Liquid phase selective oxidation of benzene over nanostructured CuxCe1−xO2−δ (0.03 ≤ x ≤ 0.15)

• A single step solution combustion synthesis leads to Cu0.10Ce0.90O2−δ.
• Liquid phase benzene oxidation is carried out under mild reaction conditions.
• Copper ion substituted in ceria is the predominant phase.
• Solution combustion is superior to impregnation and coprecipitation methods.
• Ionic substitution reduces extent of copper leaching.
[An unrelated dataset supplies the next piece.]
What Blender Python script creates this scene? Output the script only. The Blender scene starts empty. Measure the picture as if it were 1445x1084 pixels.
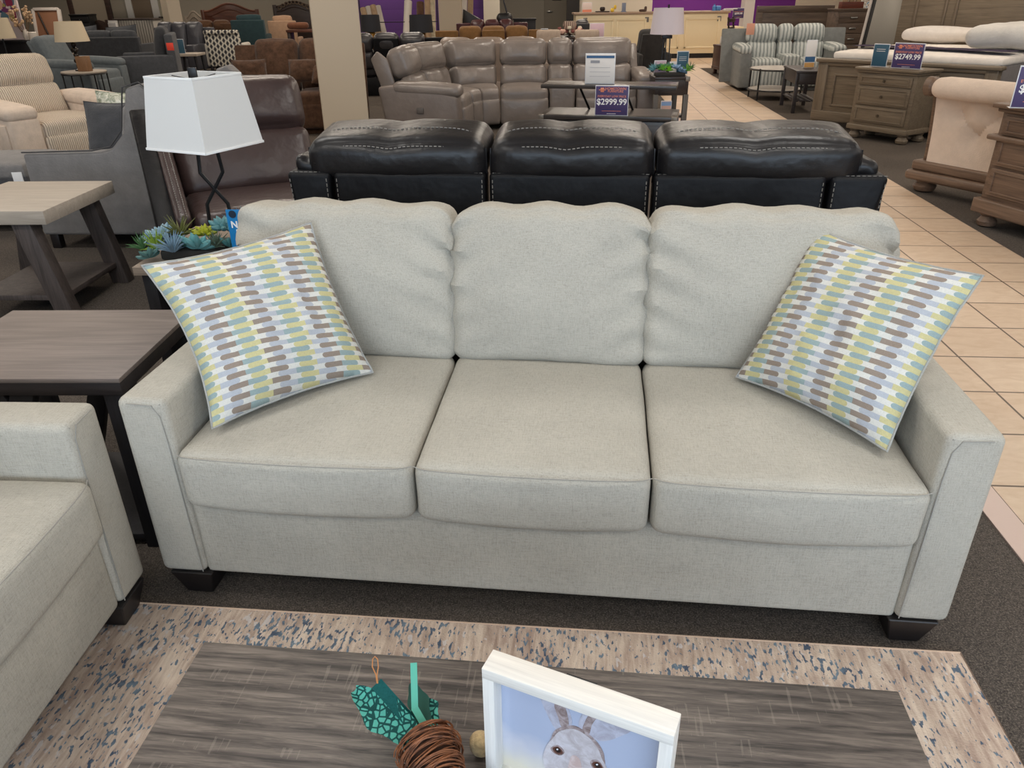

Liquid phase direct oxidation of benzene to phenol was carried out over copper loaded on oxides such as ceria, alumina, magnesia, ferric oxide, zinc oxide with 30% H2O2 as oxidant under atmospheric pressure. Of all the catalytic formulations prepared via a novel solution combustion synthesis, the ceria based catalysts showed highest activity. Particularly, over the Cu0.10Ce0.90O2−δ catalyst, 43% conversion of benzene with 100% selectivity was observed at 70 °C and atmospheric pressure. The activity of this combustion synthesized catalyst is also higher than the corresponding catalyst prepared by incipient wetness impregnation and coprecipitation methods. Powder XRD, TEM and XPS studies show ionically substituted copper over ceria as the predominant phase in the combustion derived catalyst whereas on the impregnated and coprecipitated catalysts copper is present in the dispersed copper oxide form. Influences of temperature and time, H2O2 concentration and solvent have also been investigated. Enhanced activity over the combustion synthesized catalyst wherein Cu2+ ion is present as substitutional ion in ceria has been attributed to Cu–O–Ce ionic interaction. Ionic substitution also brings stability to the active copper ion component in the combustion synthesized catalyst with lower risk of Cu-leaching as compared to the corresponding impregnated and coprecipitated catalysts as evidenced from the recycling experiments.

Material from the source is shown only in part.